A lot of effort goes into devising ways that we can do things more efficiently and reduce waste. Reducing waste in theory should save money, time, effort, and natural resources. It is at face value, a universally good thing to do.

So why is it then that we waste so much? Why do we waste our own time, waste energy, waste food, waste space, and waste material? My answer, simplistic as it may sound, is wealth.

Although being wealthy has many undeniable advantages for those who possess it, it inherently creates wasteful behaviour.  Wealth means “an abundance” or “a plentiful supply”.  In other words, it means that you have more than you need.

The human mind, like any animal, has evolved to encourage us to behave efficiently. This sounds like it should mean that we naturally strive to minimise waste. In practise however, the opposite is often true.

When we have a shortage of something, our minds work overtime to understand how to make our resources go further and to motivate us to be more frugal. Shortage or famine drive efficient behaviour while excess or wealth makes us behave inefficiently, because saving our own mental and physical energy is more important than saving time and physical resources.

It doesn’t matter how good our intentions are or how disciplined we train ourselves to be. We will always waste resources so long as we have more than we need. This is one of the problems we face in trying to solve the world’s environmental crisis and provide for our growing population, that most of the people who actually have the time and resources to think about the problems of the world are unable to live their own lives in an efficient and sustainable manner, simply because they can afford not to.

The best way to create efficiency is to work with less. This is why deadlines help us to get more done, why rationing improves human efficiency and why subsidies obliterate it.  As a designer, I am well aware that the most creative and innovative solutions are developed against tough, challenging briefs, whereas a blank canvas often leads to sloppy and inefficient designs.
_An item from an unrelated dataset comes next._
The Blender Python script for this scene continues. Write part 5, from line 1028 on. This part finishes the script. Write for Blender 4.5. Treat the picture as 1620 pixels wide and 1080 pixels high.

We cannot eliminate waste simply by educating people to be more frugal and efficient. Wealth disparity is clearly part of the problem because it means that there will always be many with far more than they need. But on balance it seems that solving wealth disparity will not actually solve the problem of waste because it is our collective species that has access to too much, rather than any specific individual or group. As a species we allow ourselves to take more each year from the earth than can be replenished. This in essence is why waste matters at all. It matters because there is not enough for everyone and not enough for us to live as we do today in the future.

We must therefore impose limits upon our own access to resources if we are ever to reduce waste to a meaningful extent.  At some point, nature will impose those limits for us, but if we want to minimise the pain of outgrowing our planet and if we want to leave a healthy environment for future generations, then we must self impose limits sooner than later.  In practice, this can probably only be achieved through government policy, though I doubt there would ever be political will to do this proactively on any significant scale.

Our aim therefore should not be to physically eliminate waste but to create a culture in which we understand what is sustainable and in which we believe that we genuinely cannot afford to exceed those limits.  We can do this first on a personal level, then within our families, our business and eventually, as nations and as a species.  If limits don’t come from the top, then cultural change must rise from the bottom up.